Exercise directions:
Give back an exact copy of the lines from the start of the material through the line bearing "0.02), 0.3, var=0.1)". Include both ends and nothing else.

— begin Collected material —

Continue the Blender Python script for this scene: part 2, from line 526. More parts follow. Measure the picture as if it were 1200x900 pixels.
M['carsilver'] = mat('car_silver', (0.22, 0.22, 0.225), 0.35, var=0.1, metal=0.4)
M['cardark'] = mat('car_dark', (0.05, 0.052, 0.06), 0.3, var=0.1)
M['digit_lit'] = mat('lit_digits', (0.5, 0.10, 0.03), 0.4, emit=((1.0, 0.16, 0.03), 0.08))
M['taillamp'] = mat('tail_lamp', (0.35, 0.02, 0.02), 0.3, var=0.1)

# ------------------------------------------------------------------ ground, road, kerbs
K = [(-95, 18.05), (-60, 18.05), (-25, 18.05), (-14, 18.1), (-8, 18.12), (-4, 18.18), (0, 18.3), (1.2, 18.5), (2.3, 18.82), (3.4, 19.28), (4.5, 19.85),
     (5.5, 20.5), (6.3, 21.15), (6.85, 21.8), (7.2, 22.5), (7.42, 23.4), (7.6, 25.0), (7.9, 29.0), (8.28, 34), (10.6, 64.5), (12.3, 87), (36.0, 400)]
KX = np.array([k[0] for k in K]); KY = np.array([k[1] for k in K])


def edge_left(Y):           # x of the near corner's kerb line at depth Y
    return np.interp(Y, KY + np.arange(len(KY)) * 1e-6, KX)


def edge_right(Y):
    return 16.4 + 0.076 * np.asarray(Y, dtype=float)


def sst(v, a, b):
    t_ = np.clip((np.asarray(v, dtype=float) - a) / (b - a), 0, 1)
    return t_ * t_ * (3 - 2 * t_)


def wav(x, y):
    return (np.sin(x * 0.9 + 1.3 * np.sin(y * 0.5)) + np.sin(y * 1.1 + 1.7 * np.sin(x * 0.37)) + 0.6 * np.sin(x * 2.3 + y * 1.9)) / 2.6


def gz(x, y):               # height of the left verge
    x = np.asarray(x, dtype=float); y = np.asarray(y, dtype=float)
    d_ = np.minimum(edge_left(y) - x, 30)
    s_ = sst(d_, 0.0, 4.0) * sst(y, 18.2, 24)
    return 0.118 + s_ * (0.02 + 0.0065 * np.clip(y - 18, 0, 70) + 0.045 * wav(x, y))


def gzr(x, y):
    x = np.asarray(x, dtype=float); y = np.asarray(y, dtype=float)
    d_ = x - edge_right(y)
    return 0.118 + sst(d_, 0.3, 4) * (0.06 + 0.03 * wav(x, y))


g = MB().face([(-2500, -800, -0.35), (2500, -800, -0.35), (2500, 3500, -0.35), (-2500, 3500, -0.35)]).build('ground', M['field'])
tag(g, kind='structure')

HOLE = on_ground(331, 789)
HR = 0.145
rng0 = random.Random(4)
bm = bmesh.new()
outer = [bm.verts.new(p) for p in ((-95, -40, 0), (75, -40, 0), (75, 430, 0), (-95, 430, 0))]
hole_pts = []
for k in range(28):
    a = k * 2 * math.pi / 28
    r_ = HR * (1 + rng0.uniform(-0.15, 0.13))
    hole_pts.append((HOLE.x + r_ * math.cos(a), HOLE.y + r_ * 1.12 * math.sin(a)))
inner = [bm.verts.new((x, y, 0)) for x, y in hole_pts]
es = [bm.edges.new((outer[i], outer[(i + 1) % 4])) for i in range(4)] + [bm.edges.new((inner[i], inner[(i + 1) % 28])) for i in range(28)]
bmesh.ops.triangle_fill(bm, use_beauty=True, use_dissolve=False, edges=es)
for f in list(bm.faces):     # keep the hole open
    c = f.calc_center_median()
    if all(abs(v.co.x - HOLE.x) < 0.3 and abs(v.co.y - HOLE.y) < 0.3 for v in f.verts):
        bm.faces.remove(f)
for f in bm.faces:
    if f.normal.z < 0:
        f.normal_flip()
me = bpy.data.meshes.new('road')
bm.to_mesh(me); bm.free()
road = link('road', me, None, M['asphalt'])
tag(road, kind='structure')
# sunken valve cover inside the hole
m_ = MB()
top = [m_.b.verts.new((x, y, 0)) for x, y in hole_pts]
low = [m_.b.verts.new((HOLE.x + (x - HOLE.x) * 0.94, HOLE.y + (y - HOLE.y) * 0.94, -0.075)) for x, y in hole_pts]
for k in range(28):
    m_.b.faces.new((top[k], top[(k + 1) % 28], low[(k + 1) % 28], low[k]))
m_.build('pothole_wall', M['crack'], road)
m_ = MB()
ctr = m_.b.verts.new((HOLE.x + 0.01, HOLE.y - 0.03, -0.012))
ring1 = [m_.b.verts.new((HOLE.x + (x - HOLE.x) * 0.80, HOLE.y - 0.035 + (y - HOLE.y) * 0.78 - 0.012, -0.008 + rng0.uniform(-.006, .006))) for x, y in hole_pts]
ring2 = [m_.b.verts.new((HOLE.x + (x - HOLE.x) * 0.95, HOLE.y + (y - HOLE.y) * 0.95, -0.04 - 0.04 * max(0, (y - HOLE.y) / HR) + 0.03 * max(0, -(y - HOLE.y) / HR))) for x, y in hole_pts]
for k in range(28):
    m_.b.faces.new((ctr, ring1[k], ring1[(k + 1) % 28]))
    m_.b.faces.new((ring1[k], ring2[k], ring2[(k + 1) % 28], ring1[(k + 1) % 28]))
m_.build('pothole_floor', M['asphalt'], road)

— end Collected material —

Result of the exercise:
Continue the Blender Python script for this scene: part 2, from line 526. More parts follow. Measure the picture as if it were 1200x900 pixels.
M['carsilver'] = mat('car_silver', (0.22, 0.22, 0.225), 0.35, var=0.1, metal=0.4)
M['cardark'] = mat('car_dark', (0.05, 0.052, 0.06), 0.3, var=0.1)
M['digit_lit'] = mat('lit_digits', (0.5, 0.10, 0.03), 0.4, emit=((1.0, 0.16, 0.03), 0.08))
M['taillamp'] = mat('tail_lamp', (0.35, 0.02, 0.02), 0.3, var=0.1)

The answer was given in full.